Ia menambahkan, memang Tommy 
Soeharto mempunyai kepedulian tinggi terhadap lingkungan sosial dan tidak berbeda jauh dengan bapaknya dan Jiwa Nasionalisme nya tidak perlu diragukan.

Akan tetapi hal itu tidaklah cukup. Publik akan melihat juga bagaimana kemampuan manajerial, leadership, termasuk di bidang strategi seperti ayahnya yang membuat Indonesia relatif aman dan stabil baik ekonomi dan keamanan selama puluhan tahun.

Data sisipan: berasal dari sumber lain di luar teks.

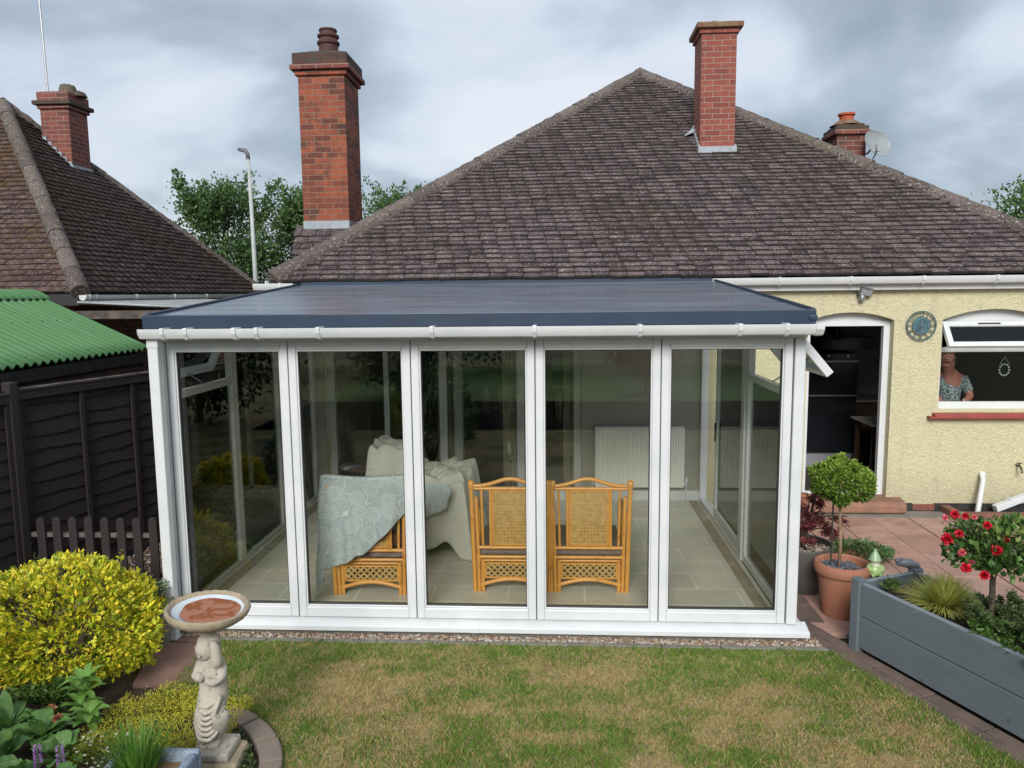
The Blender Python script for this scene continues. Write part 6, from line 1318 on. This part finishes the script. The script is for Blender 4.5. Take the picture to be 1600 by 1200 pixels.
al = thing('white_flowering_plant', (.33,-1.60,0), 'low cushion of tiny white flowers beside the blue grey trough', 'plant')
leaves('foliage', P[:1900], np.stack([np.cos(a), np.sin(a), 1+0*a], -1)[:1900], .018, .008, 'leaf_sedum', al, tint=rg.random(1900)*.45)
n2 = 700; a2 = rg.random(n2)*2*PI; c0 = P[1900:1900+n2//7]+np.array([0,0,.015]); Pf = np.repeat(c0, 7, 0)[:n2]; a2 = a2[:len(Pf)]
leaves('petals', Pf, np.stack([np.cos(a2), np.sin(a2), .5+0*a2], -1), .011, .009, simple('white_petals', (.62,.62,.50), None, 60, .6, 0), al)
n = 2200; X = rg.uniform(.98,1.30,n); Y = rg.uniform(-2.3,-1.15,n); k = np.hypot(X-BC[0], Y-BC[1]) < .71; X, Y = X[k], Y[k]
tag(leaves('bed_weeds', np.stack([X, Y, .0+.04*rg.random(len(X))], -1), np.stack([rg.normal(size=len(X)), rg.normal(size=len(X)), np.ones(len(X))], -1), .025, .018, 'leaf_hebe', tint=rg.random(len(X))), 'small dark creeping leaves inside the curved edging', 'ground cover', kind='stuff')
# ------------------------------------------------------------------ trough with chives
M['bluestone'] = simple('blue_grey_painted_stone', (.16,.21,.29), (.26,.31,.38), 14, .8, .8, 30, bd=.015)
tr = thing('stone_trough', (.86,-2.08,0), 'square blue grey roughly painted stone trough at the bottom edge', 'trough')
x0, x1, y0, y1, zt = .64, 1.055, -2.30, -1.875, .27
q = MB()
for b_ in ((x0,x1,y1-.045,y1),(x0,x1,y0,y0+.045),(x0,x0+.045,y0+.045,y1-.045),(x1-.045,x1,y0+.045,y1-.045)): q.box(b_[0],b_[1],b_[2],b_[3],.0,zt)
q.build('walls', 'bluestone', tr, bevel=.014)
MB().box(x0+.04,x1-.04,y0+.04,y1-.04,.02,.215).build('compost', simple('straw_soil', (.14,.09,.045), (.26,.17,.08), 30, .95, .8, 60, bd=.02), tr)
M['chive'] = leafmat('chive_green', [(0,(.04,.13,.015)),(.5,(.09,.24,.03)),(1,(.22,.34,.07))], .45, .3)
tuft('chives', (.80,-2.02,.20), 520, .27, .55, .0019, 'chive', 'tuft of thin upright green chives in the blue grey trough', 'herb', 131, .6, base=.085)
# ------------------------------------------------------------------ bird bath
M['cast'], nt, b = newmat('cast_stone'); v = wcoord(nt)
c = mixc(nt, noise(nt, 9, 5, .65, v), (.46,.42,.35), (.34,.31,.26)); c = mixc(nt, ramp(nt, noise(nt, 24, 5, .75, v), [(.56,(0,0,0)),(.64,(.75,)*3)]), c, (.15,.14,.12))
L(nt, c, b.inputs['Base Color']); b.inputs['Roughness'].default_value = .95; bump(nt, b, noise(nt, 55, 5, .7, v), .7, .006)
M['cast_tan'] = simple('lichened_rim_stone', (.36,.29,.19), (.25,.21,.15), 14, .95, .7, 50, bd=.008)
BX, BY, BZ = .998, -1.6, .895
bb = thing('bird_bath', (BX, BY, 0), 'cast stone bird bath on a draped figure column standing in the flower bed', 'bird bath')
Mb = Matrix.Translation((BX, BY, BZ)) @ Matrix.Rotation(math.radians(4.5), 4, 'Y') @ Matrix.Rotation(math.radians(1), 4, 'X')
nn = 72; q = MB(); vs = []
prof = [(.055,-.105),(.10,-.095),(.165,-.06),(.205,-.03),(.218,-.008),(.216,.006),(.203,.012),(.190,.004),(.180,-.008),(.150,-.020),(.08,-.030),(.0,-.032)]
for j, (r, z) in enumerate(prof):
    for k in range(nn):
        th_ = k*2*PI/nn; sc = 1+(.022*abs(math.sin(th_*13))-.01)*(3 <= j <= 7); vs.append(Mb @ Vector((r*sc*math.cos(th_), r*sc*math.sin(th_), z+(.004*abs(math.sin(th_*13)))*(4 <= j <= 7))))
q.add(vs, [(j*nn+k, j*nn+(k+1)%nn, (j+1)*nn+(k+1)%nn, (j+1)*nn+k) for j in range(len(prof)-1) for k in range(nn)]+[tuple(range(nn))[::-1]])
q.build('bowl', 'cast_tan', bb, smooth=50)
M['bowl_paint'], nt, b = newmat('blue_white_bowl_paint'); L(nt, mixc(nt, noise(nt, 14, 4, .6), (.42,.50,.58), (.62,.66,.68)), b.inputs['Base Color']); b.inputs['Roughness'].default_value = .6
q = MB(); q.lathe([(.186,-.0025),(.149,-.0175),(.08,-.0275),(.0,-.0295)], (0,0,0), 60, capb=False, capt=False, M4=Mb); q.build('lining', 'bowl_paint', bb, smooth=True)
M['rust_water'], nt, b = newmat('rusty_water'); v = ocoord(nt)
L(nt, mixc(nt, ramp(nt, noise(nt, 9, 4, .6, v, .6), [(.46,(0,0,0)),(.50,(1,1,1))]), (.27,.085,.035), (.36,.16,.10)), b.inputs['Base Color']); b.inputs['Roughness'].default_value = .06; b.inputs['Specular IOR Level'].default_value = .5
wv = []
for k in range(48): th_ = k*2*PI/48; r = .156*(1+.04*math.sin(th_*3+1)+.02*math.sin(th_*7)); wv.append(tuple(Mb @ Vector((.016+r*math.cos(th_)*1.02, r*math.sin(th_)*.98, -.0095))))
q = MB(); q.add([(x, y, z) for x, y, z in wv], [tuple(range(48))]); q.build('water', 'rust_water', bb)
def sx(zx, zy, dy=0): return (BX+(zx-340)/1240, BY+dy, .13+(1100-zy)/1240)
P_ = [sx(338,800), sx(340,690), sx(342,570), sx(338,470,-.01), sx(335,390), sx(335,330),
      sx(415,575,-.02), sx(448,600,-.05), sx(400,625,-.085), sx(345,600,-.10),         # arm folded across
      sx(395,560,-.02), sx(408,480,-.055), sx(402,400,-.05), sx(375,350,-.04),          # arm raised to the bowl
      sx(270,560,-.02), sx(262,600,-.05), sx(320,590,-.09),                              # other arm crossing
      sx(300,870,-.02), sx(275,960,-.01), sx(262,1040), sx(265,1105,-.01), sx(290,1120,-.06),
      sx(390,860,-.03), sx(405,920,-.05), sx(365,1000,-.02), sx(335,1080), sx(345,1115,-.06)]
E_ = [(0,1),(1,2),(2,3),(3,4),(4,5),(2,6),(6,7),(7,8),(8,9),(2,10),(10,11),(11,12),(12,13),(2,14),(14,15),(15,16),(0,17),(17,18),(18,19),(19,20),(20,21),(0,22),(22,23),(23,24),(24,25),(25,26)]
R_ = [.078,.062,.072,.050,.062,.070,.036,.034,.026,.020,.034,.031,.027,.024,.036,.032,.026,.070,.062,.050,.038,.026,.068,.058,.048,.034,.026]
fig = skin('figure_column', P_, E_, R_, 'cast', bb, root=0, sub=2, disp=(.012,.03))
dr = MB()
for k in range(6):
    z1_, sag = 790+k*28, 55+k*10; dr.tube([Vector(sx(248+190*u-(6*k if u < .5 else 0), z1_-30*u+sag*math.sin(PI*u), -.035-.062*math.sin(PI*u))) for u in [i/12 for i in range(13)]], [.006+.006*math.sin(PI*i/12) for i in range(13)], 7)
dr.tube([Vector(sx(258,770,-.03)), Vector(sx(300,795,-.08)), Vector(sx(350,785,-.092)), Vector(sx(400,755,-.08)), Vector(sx(432,735,-.05))], .013, 8)
dr.lathe([(.0,-.018),(.018,0),(.0,.02)], sx(425,738,-.075), 10)
for k in range(3): dr.tube([Vector(sx(418+5*k,745,-.08)), Vector(sx(385+10*k,810,-.088)), Vector(sx(345+12*k,900,-.075)), Vector(sx(310+14*k,980,-.06))], [.009,.010,.011,.006], 7)
for k in range(5): dr.tube([Vector(sx(232+k*16,990-k*10,-.03-.012*k)), Vector(sx(236+k*14,1050,-.035-.01*k)), Vector(sx(240+k*12,1105,-.04))], [.007,.009,.007], 6)
for k in range(3): dr.tube([Vector(sx(262+k*14,400+30*k,-.045)), Vector(sx(300+k*10,470+18*k,-.062)), Vector(sx(350+k*8,500+14*k,-.06)), Vector(sx(392,470+14*k,-.05))], [.004,.007,.007,.004], 6)
dr.build('drape', 'cast', bb, smooth=True, disp=(.008,.02))
hd_ = MB(); hd_.lathe([(.0,-.062),(.035,-.05),(.052,-.01),(.052,.02),(.035,.055),(.0,.062)], sx(325,420,-.035), 18); hd_.lathe([(.0,-.012),(.010,0),(0,.012)], sx(318,432,-.090), 8)
hd_.build('head', 'cast', bb, smooth=True, disp=(.012,.02))
bs = MB(); M4 = Matrix.Translation((BX+.02, BY+.0, 0)) @ Matrix.Rotation(.12, 4, 'Z'); bs.box(-.125,.125,-.13,.13,-.03,.065, M4=M4); bs.build('base', 'cast_tan', bb, bevel=.03)
bs = MB(); M4 = Matrix.Translation((BX-.005, BY, 0)) @ Matrix.Rotation(.05, 4, 'Z'); bs.box(-.105,.105,-.105,.105,.065,.115, M4=M4); bs.build('base', 'cast', bb, bevel=.014)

"Mampu nggak begitu? Tidak mudah memang menurut saya, tetapi bukan tidak mungkin dia menjadi "rising star" kalau mampu menjawab beban sejarah," tegasnya.

"Dan kalau saya jadi seorang Tommy Soeharto, saya akan berani dan maju demi menjaga Maruah keluarga dan nama Baik Bapaknya yang sudah mendirikan Partai Golkar dan membesarkannya," sambung Prof Gde Pantja.

Prof Gde Pantja lantas menyinggung kiprah Ketua Umum PDI Perjuangan Megawati Soekarnoputri. Kata dia, kemunculan Mega di panggung politik juga menanggung beban yang sangat besar. Bagaimana Mega dihadapkan pada ketokohan ayahnya sebagai pemimpin Orde Lama yang terkenal dengan demokrasi terpimpin, kemudian pemimpin otoriter.

"Mega tampil dengan beban sejarah berat, memang kelebihannya sebagai Proklamator, sebagai Presiden, tetapi sisi kelemahannya juga ada. Toh Mega bisa bangkit dan itu membutuhkan waktu sampai kemudian sekarang menjadi tokoh sentral yang menurut saya kuat, belum tergoyahkan," tuturnya.

"Sekarang kembali kepada Mas Tommy, kalau memang beliau sungguh-sungguh dan serius, demi masa depan Bangsa yang lebih baik dalam politik harus berani menghadapi itu semua. Kalau saya sebagai Mas Tommy misalnya, saya berani maju. Mengapa tidak? Karena kekurangan masa lalu tidak mewarisi ke anak. Ambil kelebihan bapaknya, tetapi kekurangannya jangan," demikian Prof Pantja.(Team MDG).